• What the exercise asks: Print the lines of the listing below verbatim from its first line through the line bearing "S.camera = cam". Any pictures are to be omitted.

• Source material:
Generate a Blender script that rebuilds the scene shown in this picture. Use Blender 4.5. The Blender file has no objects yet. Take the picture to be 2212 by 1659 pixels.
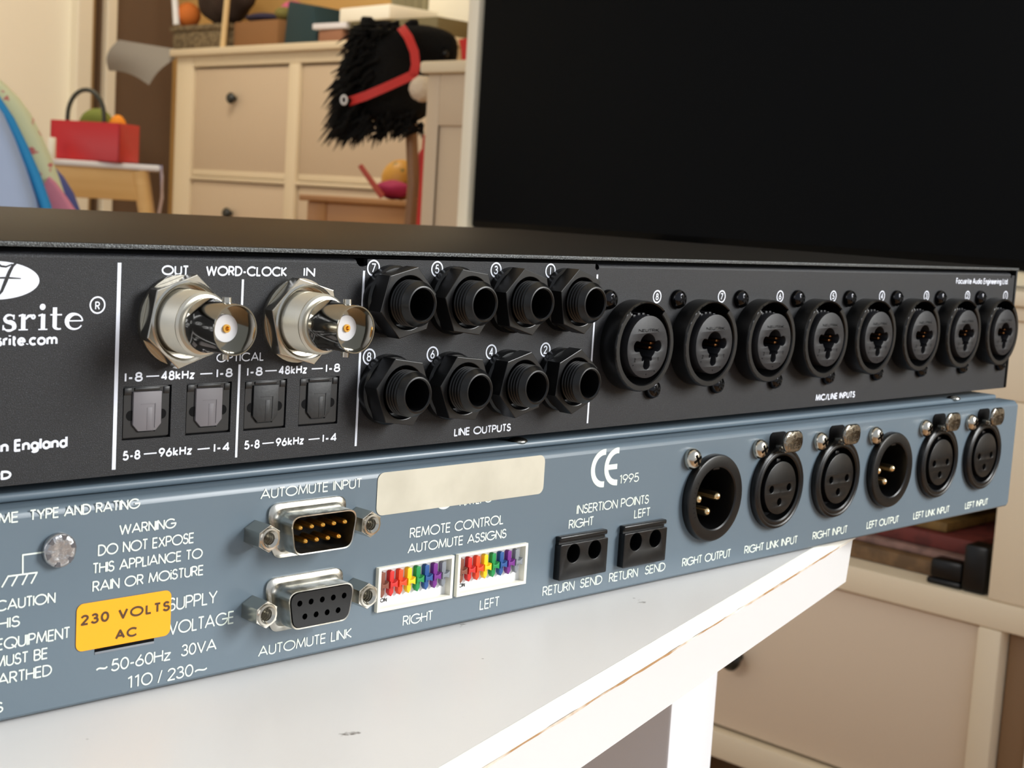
import bpy, bmesh, math, random
from mathutils import Vector, Matrix
S = bpy.context.scene
C = S.collection
PI = math.pi
MM = 0.001

# ------------------------------------------------------------------ camera
cam_d = bpy.data.cameras.new('camera'); cam = bpy.data.objects.new('camera', cam_d); C.objects.link(cam)
CAM = Vector((-0.29136747, -0.23397588, 0.02079624))
VR = Vector((0.70082143, -0.71074524, 0.06074970))      # view right
VD = Vector((-0.04380137, -0.12787856, -0.99082214))    # view down
VF = Vector((0.71199070, 0.69172847, -0.12075165))      # view forward
cam.matrix_world = Matrix(((VR.x, -VD.x, -VF.x, CAM.x), (VR.y, -VD.y, -VF.y, CAM.y), (VR.z, -VD.z, -VF.z, CAM.z), (0, 0, 0, 1)))
cam_d.sensor_width = 36; cam_d.lens = 3177.84 / 2212 * 36
cam_d.clip_start = 0.01; cam_d.clip_end = 60
cam_d.dof.use_dof = True; cam_d.dof.focus_distance = 0.315; cam_d.dof.aperture_fstop = 54
S.camera = cam

# ------------------------------------------------------------------ world, lights, exposure
W = bpy.data.worlds.new('world'); S.world = W; W.use_nodes = True
bg = W.node_tree.nodes['Background']; bg.inputs[0].default_value = (0.86, 0.92, 1.0, 1); bg.inputs[1].default_value = 0.38
S.view_settings.view_transform = 'Standard'; S.view_settings.look = 'None'
S.view_settings.gamma = 1.0; S.view_settings.use_curve_mapping = False; S.view_settings.exposure = 0.8

def area(name, loc, target, sx, sy, power, col):
    d = bpy.data.lights.new(name, 'AREA'); d.shape = 'RECTANGLE'; d.size = sx; d.size_y = sy; d.energy = power; d.color = col
    o = bpy.data.objects.new(name, d); C.objects.link(o); o.location = loc
    o.rotation_euler = (Vector(target) - Vector(loc)).to_track_quat('-Z', 'Y').to_euler(); return o
area('window_daylight', (1.06, -1.25, 0.62), (0.0, 0.0, 0.0), 0.72, 0.85, 32, (0.97, 0.99, 1.0))
area('far_room_lamp', (1.1, 2.15, 1.55), (1.6, 3.2, 0.1), 0.5, 0.5, 10, (1.0, 0.92, 0.78))
area('rear_fill_light', (-1.9, 0.4, 0.8), (0.7, 0.8, -0.1), 1.2, 1.0, 8, (1.0, 0.97, 0.93))  # unseen fill light from the left, no window modelled there

# ------------------------------------------------------------------ materials
def lin(c):
    return tuple(((v / 255) / 12.92 if v / 255 <= 0.04045 else ((v / 255 + 0.055) / 1.055) ** 2.4) for v in c)
def mat(name, rgb, rough=0.5, metal=0.0, spec=0.5, bump=None, vary=None, emit=None, aniso=0):
    m = bpy.data.materials.new(name); m.use_nodes = True; nt = m.node_tree; b = nt.nodes['Principled BSDF']
    col = (*lin(rgb), 1); b.inputs['Base Color'].default_value = col
    b.inputs['Roughness'].default_value = rough; b.inputs['Metallic'].default_value = metal; b.inputs['Specular IOR Level'].default_value = spec
    tc = nt.nodes.new('ShaderNodeTexCoord')
    if bump:
        n = nt.nodes.new('ShaderNodeTexNoise'); n.inputs['Scale'].default_value = bump[0]; n.inputs['Detail'].default_value = 3
        nt.links.new(tc.outputs['Object'], n.inputs['Vector'])
        bp = nt.nodes.new('ShaderNodeBump'); bp.inputs['Strength'].default_value = bump[1]; bp.inputs['Distance'].default_value = bump[2]
        nt.links.new(n.outputs['Fac'], bp.inputs['Height']); nt.links.new(bp.outputs['Normal'], b.inputs['Normal'])
    if vary:   # (scale, rgb2, lo, hi): mottling of the colour itself
        n = nt.nodes.new('ShaderNodeTexNoise'); n.inputs['Scale'].default_value = vary[0]; n.inputs['Detail'].default_value = 4
        nt.links.new(tc.outputs['Object'], n.inputs['Vector'])
        r = nt.nodes.new('ShaderNodeValToRGB'); r.color_ramp.elements[0].position = vary[2]; r.color_ramp.elements[1].position = vary[3]
        r.color_ramp.elements[0].color = col; r.color_ramp.elements[1].color = (*lin(vary[1]), 1)
        nt.links.new(n.outputs['Fac'], r.inputs['Fac']); nt.links.new(r.outputs['Color'], b.inputs['Base Color'])
    return m
def wood(name, c1, c2, axis=1, scale=14, rough=0.5):
    m = bpy.data.materials.new(name); m.use_nodes = True; nt = m.node_tree; b = nt.nodes['Principled BSDF']
    tc = nt.nodes.new('ShaderNodeTexCoord'); mp = nt.nodes.new('ShaderNodeMapping')
    sc = [scale * 3] * 3; sc[axis] = scale * 0.2; mp.inputs['Scale'].default_value = sc
    n = nt.nodes.new('ShaderNodeTexNoise'); n.inputs['Scale'].default_value = 1.5; n.inputs['Detail'].default_value = 5
    r = nt.nodes.new('ShaderNodeValToRGB'); r.color_ramp.elements[0].position = 0.3; r.color_ramp.elements[1].position = 0.7
    r.color_ramp.elements[0].color = (*lin(c1), 1); r.color_ramp.elements[1].color = (*lin(c2), 1)
    nt.links.new(tc.outputs['Object'], mp.inputs['Vector']); nt.links.new(mp.outputs['Vector'], n.inputs['Vector'])
    nt.links.new(n.outputs['Fac'], r.inputs['Fac']); nt.links.new(r.outputs['Color'], b.inputs['Base Color']); b.inputs['Roughness'].default_value = rough
    return m
M = {}
M['powder'] = mat('black_powder_coat', (12, 12, 15), 0.52, spec=0.42, bump=(6500, 0.5, 0.00018), vary=(5200, (72, 75, 84), 0.56, 0.76))
M['lid'] = mat('black_lid_coat', (22, 21, 20), 0.45, spec=0.16, bump=(2200, 0.35, 0.0002), vary=(420, (62, 57, 50), 0.68, 0.74))
M['edge'] = mat('lit_black_edge', (58, 60, 60), 0.4, bump=(2600, 0.8, 0.0003), vary=(2400, (120, 124, 122), 0.5, 0.75))  # window light on the lid's front rounding, painted as lighter grey
M['plastic'] = mat('black_plastic', (11, 11, 12), 0.32, spec=0.36)
M['nut'] = mat('black_nylon', (13, 13, 14), 0.34, spec=0.4)
M['ring'] = mat('black_moulding', (13, 13, 14), 0.36, spec=0.4)
M['insert'] = mat('dark_grey_moulding', (30, 30, 33), 0.45, spec=0.36, bump=(3000, 0.15, 0.0001))
M['socket'] = mat('optical_black', (14, 14, 15), 0.4)
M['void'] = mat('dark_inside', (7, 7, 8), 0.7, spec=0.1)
M['nickel'] = mat('nickel', (192, 188, 178), 0.22, 1.0, bump=(900, 0.05, 0.0001))
M['satin'] = mat('satin_nickel', (204, 200, 188), 0.42, 1.0)
M['chrome'] = mat('bright_nickel', (168, 165, 156), 0.1, 1.0)
M['tin'] = mat('tinned_steel', (200, 198, 190), 0.26, 1.0, bump=(700, 0.12, 0.0002), vary=(350, (150, 146, 134), 0.5, 0.7))
M['zinc'] = mat('zinc_screw', (176, 176, 178), 0.3, 1.0, bump=(600, 0.5, 0.0005))
M['zinc_dark'] = mat('zinc_shade', (112, 112, 116), 0.4, 1.0)
M['pin'] = mat('pale_gold', (232, 206, 160), 0.25, 1.0)
M['dark_metal'] = mat('black_screw', (48, 48, 50), 0.18, 1.0)
M['latch'] = mat('stamped_latch', (150, 146, 138), 0.16, 1.0, bump=(800, .35, .0006))
M['gold'] = mat('gold', (236, 184, 92), 0.24, 1.0)
M['brass'] = mat('brass', (96, 62, 34), 0.45, 1.0)
M['ptfe'] = mat('white_insulator', (206, 205, 206), 0.4)
M['print'] = mat('white_print', (226, 230, 240), 0.5)
M['cream'] = mat('cream_print', (226, 234, 222), 0.5)
M['ink'] = mat('brown_ink', (78, 48, 18), 0.6)
M['black_ink'] = mat('black_ink', (40, 38, 36), 0.6)
M['steel_blue'] = mat('grey_blue_paint', (97, 111, 121), 0.36, bump=(1500, 0.05, 0.0001))
M['shut_grey'] = mat('grey_shutter', (106, 102, 105), 0.5)
M['shut_black'] = mat('black_shutter', (26, 27, 28), 0.5, bump=(900, 0.2, 0.0002))
M['yellow'] = mat('yellow_label', (250, 168, 2), 0.45)
M['silver'] = mat('silver_label', (206, 200, 182), 0.42, 0.15, vary=(60, (190, 184, 166), 0.45, 0.7))
M['dip'] = mat('ivory_plastic', (236, 232, 216), 0.4)
M['white_pl'] = mat('white_plastic', (238, 238, 238), 0.4)
for n, c in (('brown', (124, 66, 46)), ('red', (204, 30, 24)), ('orange', (226, 66, 14)), ('yel', (240, 200, 0)), ('green', (0, 138, 66)), ('blue', (22, 76, 140)), ('violet', (112, 26, 128)), ('grey', (128, 132, 138))):
    M['l_' + n] = mat('lever_' + n, c, 0.4)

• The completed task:
Generate a Blender script that rebuilds the scene shown in this picture. Use Blender 4.5. The Blender file has no objects yet. Take the picture to be 2212 by 1659 pixels.
import bpy, bmesh, math, random
from mathutils import Vector, Matrix
S = bpy.context.scene
C = S.collection
PI = math.pi
MM = 0.001

# ------------------------------------------------------------------ camera
cam_d = bpy.data.cameras.new('camera'); cam = bpy.data.objects.new('camera', cam_d); C.objects.link(cam)
CAM = Vector((-0.29136747, -0.23397588, 0.02079624))
VR = Vector((0.70082143, -0.71074524, 0.06074970))      # view right
VD = Vector((-0.04380137, -0.12787856, -0.99082214))    # view down
VF = Vector((0.71199070, 0.69172847, -0.12075165))      # view forward
cam.matrix_world = Matrix(((VR.x, -VD.x, -VF.x, CAM.x), (VR.y, -VD.y, -VF.y, CAM.y), (VR.z, -VD.z, -VF.z, CAM.z), (0, 0, 0, 1)))
cam_d.sensor_width = 36; cam_d.lens = 3177.84 / 2212 * 36
cam_d.clip_start = 0.01; cam_d.clip_end = 60
cam_d.dof.use_dof = True; cam_d.dof.focus_distance = 0.315; cam_d.dof.aperture_fstop = 54
S.camera = cam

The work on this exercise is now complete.